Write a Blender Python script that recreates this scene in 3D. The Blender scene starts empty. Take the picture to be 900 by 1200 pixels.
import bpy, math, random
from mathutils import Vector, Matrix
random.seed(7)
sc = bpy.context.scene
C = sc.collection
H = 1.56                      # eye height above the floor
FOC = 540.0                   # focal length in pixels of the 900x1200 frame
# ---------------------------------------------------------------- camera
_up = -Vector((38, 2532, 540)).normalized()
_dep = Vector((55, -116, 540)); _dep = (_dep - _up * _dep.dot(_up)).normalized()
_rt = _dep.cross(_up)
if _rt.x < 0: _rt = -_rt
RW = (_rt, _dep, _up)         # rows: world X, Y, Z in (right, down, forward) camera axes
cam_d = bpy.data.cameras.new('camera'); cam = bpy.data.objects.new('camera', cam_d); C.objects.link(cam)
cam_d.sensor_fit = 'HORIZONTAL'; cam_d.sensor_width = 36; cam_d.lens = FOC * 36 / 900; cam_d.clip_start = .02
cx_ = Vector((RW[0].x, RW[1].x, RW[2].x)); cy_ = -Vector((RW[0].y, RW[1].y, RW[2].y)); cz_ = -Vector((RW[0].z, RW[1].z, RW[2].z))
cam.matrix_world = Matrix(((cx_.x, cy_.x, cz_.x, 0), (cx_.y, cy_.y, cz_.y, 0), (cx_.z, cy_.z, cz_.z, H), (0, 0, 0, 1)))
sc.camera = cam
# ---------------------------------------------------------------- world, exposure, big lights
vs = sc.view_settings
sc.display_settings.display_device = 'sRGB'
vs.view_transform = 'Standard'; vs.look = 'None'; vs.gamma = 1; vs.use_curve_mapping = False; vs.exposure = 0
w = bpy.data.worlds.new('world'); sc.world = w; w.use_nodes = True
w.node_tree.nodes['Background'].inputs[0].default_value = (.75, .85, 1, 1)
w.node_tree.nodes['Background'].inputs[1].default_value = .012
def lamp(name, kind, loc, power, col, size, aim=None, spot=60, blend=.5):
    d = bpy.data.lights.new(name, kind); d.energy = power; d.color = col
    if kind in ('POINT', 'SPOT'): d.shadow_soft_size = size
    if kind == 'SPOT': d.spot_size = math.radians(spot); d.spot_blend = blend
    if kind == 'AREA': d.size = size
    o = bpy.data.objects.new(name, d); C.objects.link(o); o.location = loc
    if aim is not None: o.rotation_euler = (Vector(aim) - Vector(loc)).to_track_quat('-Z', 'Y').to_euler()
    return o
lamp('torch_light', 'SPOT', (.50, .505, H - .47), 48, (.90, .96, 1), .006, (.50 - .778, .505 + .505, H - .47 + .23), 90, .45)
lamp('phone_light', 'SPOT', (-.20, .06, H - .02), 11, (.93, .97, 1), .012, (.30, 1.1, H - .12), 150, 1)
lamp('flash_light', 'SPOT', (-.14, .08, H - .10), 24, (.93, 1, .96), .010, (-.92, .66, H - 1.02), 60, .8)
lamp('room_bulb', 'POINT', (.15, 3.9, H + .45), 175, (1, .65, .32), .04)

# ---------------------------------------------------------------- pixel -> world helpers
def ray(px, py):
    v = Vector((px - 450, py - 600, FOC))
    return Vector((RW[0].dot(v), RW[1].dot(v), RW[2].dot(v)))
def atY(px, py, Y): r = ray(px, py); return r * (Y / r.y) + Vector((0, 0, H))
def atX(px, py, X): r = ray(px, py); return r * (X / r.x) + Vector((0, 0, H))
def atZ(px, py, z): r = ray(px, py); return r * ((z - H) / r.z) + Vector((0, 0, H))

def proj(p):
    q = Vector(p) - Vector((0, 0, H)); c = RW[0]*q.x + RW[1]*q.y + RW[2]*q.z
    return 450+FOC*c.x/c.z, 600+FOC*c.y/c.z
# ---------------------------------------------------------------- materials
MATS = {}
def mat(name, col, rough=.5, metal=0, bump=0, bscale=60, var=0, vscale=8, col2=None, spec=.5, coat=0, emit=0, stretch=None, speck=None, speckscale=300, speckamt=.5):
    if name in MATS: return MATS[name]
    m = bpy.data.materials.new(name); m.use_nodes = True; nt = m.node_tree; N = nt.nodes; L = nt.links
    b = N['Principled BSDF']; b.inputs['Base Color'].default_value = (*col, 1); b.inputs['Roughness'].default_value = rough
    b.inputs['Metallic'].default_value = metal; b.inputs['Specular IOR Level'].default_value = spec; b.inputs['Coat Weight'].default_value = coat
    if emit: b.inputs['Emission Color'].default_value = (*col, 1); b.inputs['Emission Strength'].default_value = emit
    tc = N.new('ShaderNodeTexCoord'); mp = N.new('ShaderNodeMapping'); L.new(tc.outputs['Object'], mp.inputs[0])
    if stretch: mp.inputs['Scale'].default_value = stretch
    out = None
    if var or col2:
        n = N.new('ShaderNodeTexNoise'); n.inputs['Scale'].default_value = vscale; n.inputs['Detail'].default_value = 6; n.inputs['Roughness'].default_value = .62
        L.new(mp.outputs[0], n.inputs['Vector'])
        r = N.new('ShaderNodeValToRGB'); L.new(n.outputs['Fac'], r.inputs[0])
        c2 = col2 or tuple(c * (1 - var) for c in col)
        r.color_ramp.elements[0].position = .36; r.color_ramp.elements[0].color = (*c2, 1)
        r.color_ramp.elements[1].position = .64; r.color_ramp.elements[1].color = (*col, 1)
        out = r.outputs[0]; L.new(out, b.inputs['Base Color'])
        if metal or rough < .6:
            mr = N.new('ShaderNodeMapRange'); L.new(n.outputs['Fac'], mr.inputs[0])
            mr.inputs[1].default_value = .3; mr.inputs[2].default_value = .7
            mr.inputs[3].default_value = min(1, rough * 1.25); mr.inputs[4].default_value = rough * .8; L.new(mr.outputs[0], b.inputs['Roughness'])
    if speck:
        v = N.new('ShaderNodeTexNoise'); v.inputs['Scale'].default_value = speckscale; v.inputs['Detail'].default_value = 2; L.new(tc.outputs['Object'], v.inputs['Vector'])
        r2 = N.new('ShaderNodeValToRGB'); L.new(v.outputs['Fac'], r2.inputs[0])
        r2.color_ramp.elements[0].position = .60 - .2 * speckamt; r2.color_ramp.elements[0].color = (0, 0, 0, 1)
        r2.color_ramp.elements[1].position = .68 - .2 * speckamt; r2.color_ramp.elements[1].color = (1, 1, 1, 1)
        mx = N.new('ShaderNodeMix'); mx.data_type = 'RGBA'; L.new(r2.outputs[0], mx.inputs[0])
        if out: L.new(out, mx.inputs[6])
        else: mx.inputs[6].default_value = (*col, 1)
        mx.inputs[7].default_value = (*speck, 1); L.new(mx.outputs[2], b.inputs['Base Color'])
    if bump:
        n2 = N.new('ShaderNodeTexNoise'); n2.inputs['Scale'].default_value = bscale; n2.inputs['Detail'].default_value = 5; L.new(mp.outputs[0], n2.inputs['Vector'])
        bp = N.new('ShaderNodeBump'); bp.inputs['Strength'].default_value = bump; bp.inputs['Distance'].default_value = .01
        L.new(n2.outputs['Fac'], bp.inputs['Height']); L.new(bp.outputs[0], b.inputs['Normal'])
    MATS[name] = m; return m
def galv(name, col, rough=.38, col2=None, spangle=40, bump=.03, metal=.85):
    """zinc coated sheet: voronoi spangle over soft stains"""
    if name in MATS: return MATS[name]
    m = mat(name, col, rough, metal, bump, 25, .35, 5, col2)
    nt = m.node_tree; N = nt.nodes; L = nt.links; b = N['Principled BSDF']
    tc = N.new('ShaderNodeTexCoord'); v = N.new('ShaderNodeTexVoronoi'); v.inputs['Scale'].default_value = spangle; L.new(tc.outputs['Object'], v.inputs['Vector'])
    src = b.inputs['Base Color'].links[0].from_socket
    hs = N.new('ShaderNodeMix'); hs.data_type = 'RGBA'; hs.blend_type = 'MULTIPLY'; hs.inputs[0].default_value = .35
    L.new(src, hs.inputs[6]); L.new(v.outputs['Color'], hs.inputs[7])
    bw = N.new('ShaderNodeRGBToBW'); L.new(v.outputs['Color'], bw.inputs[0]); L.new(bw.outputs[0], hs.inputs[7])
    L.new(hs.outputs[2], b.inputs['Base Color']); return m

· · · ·

- **WHAT YOU WILL DO**
Copy out each line of the listing that holds "scene".

- **REPLY TO THE EXERCISE**
Write a Blender Python script that recreates this scene in 3D. The Blender scene starts empty. Take the picture to be 900 by 1200 pixels.
sc = bpy.context.scene